ABSTRACT

When I was very young and went on long journeys on the London Underground every day, I always read the advertisements; among them was (and still is) a series of humorous “poems” singing the virtues of pure virgin wool. I remember them only vaguely, apart from the last line, which was always “There is no substitute for wool”. The phrase came into my mind recently as something closely associated with psychoanalysis—perhaps only because those journeys took me to sessions? Could be, but there’s also a more serious reason: for tonight I wanted to write an essay elucidating some particularly difficult aspects of Bion’s work—or at least those which I find to be so—and thought about calling it something like “From the ‘Grid’ to the ‘O’”. But that would have required some quite ponderous, lengthy restructuring of Bion, which struck me as both presumptuous and fruitless—nothing can substitute for the personal reading of Bion, if you want to read and know him, of course, because he was perfectly capable of writing what he meant to say, and needs no exegesis.

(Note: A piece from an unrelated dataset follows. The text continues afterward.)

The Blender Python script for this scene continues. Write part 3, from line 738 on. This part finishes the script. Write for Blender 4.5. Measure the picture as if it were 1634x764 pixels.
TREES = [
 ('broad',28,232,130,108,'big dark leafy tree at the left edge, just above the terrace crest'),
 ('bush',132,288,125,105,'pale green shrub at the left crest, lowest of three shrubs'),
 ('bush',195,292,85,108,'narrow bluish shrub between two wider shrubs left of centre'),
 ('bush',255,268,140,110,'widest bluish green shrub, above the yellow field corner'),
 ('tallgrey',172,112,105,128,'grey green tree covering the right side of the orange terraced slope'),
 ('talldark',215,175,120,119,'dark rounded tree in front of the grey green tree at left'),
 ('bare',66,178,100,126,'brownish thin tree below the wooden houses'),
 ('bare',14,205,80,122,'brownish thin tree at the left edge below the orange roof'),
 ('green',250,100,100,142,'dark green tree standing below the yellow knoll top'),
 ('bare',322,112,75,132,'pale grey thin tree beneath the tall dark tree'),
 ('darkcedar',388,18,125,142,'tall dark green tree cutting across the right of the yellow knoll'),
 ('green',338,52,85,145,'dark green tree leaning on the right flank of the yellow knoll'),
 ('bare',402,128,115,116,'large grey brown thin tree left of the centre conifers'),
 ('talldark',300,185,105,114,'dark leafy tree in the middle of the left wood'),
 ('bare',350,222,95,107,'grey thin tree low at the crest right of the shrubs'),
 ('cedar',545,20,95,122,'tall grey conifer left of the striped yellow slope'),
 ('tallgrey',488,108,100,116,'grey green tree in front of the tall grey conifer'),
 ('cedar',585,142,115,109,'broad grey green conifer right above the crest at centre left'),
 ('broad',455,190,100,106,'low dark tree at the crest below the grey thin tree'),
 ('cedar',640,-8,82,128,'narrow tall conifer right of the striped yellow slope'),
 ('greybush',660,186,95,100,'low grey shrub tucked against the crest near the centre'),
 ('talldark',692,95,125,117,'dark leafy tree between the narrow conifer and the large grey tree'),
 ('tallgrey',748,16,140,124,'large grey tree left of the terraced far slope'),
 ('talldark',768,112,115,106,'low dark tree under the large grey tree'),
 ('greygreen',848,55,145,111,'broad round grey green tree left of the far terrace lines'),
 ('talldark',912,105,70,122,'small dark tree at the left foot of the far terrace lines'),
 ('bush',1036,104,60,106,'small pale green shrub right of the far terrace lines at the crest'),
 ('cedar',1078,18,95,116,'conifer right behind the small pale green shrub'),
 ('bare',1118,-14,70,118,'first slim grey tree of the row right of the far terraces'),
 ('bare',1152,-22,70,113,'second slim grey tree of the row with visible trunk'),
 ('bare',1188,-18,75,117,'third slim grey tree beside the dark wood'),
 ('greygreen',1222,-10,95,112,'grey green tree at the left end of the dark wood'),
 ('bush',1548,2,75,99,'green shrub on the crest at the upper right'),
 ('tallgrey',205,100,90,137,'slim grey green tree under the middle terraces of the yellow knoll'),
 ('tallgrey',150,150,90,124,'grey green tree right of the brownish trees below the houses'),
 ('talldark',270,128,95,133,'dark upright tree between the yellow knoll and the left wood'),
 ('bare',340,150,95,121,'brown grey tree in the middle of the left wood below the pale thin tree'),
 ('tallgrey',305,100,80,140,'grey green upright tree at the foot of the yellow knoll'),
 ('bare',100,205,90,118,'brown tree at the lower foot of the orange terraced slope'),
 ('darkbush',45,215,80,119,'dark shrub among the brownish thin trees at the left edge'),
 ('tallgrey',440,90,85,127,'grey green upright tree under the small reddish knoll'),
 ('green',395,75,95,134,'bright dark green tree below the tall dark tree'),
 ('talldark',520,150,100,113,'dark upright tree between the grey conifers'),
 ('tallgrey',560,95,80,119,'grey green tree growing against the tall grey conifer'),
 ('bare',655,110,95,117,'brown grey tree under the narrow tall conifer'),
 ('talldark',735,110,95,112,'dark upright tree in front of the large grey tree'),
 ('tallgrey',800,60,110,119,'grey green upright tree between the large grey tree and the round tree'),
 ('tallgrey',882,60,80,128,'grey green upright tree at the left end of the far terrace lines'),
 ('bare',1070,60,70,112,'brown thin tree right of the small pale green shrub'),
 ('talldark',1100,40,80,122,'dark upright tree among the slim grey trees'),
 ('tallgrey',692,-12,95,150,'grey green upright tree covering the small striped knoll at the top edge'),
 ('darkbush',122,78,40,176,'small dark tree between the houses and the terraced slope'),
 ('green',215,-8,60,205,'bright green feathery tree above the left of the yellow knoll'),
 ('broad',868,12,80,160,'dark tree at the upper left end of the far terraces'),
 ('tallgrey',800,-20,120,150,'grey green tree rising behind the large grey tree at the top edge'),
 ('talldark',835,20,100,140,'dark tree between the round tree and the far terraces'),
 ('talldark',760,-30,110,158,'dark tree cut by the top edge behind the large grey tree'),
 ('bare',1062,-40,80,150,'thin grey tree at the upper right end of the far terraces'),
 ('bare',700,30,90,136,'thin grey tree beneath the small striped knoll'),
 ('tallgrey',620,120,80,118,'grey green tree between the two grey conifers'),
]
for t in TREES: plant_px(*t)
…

It might seem that this assertion sits badly with what I said a moment ago, namely that there are difficult aspects; but taking a closer look, it seems to me that these concern the practical application of Bion’s ideas within the analytic session, particular with regard to the concept of absence of memory and 10desire in the analyst, and I would like to clarify some of my ideas about this problem, which in my view has a great deal to do with the “vertex”, the point of view from which the analyst “sees” the session.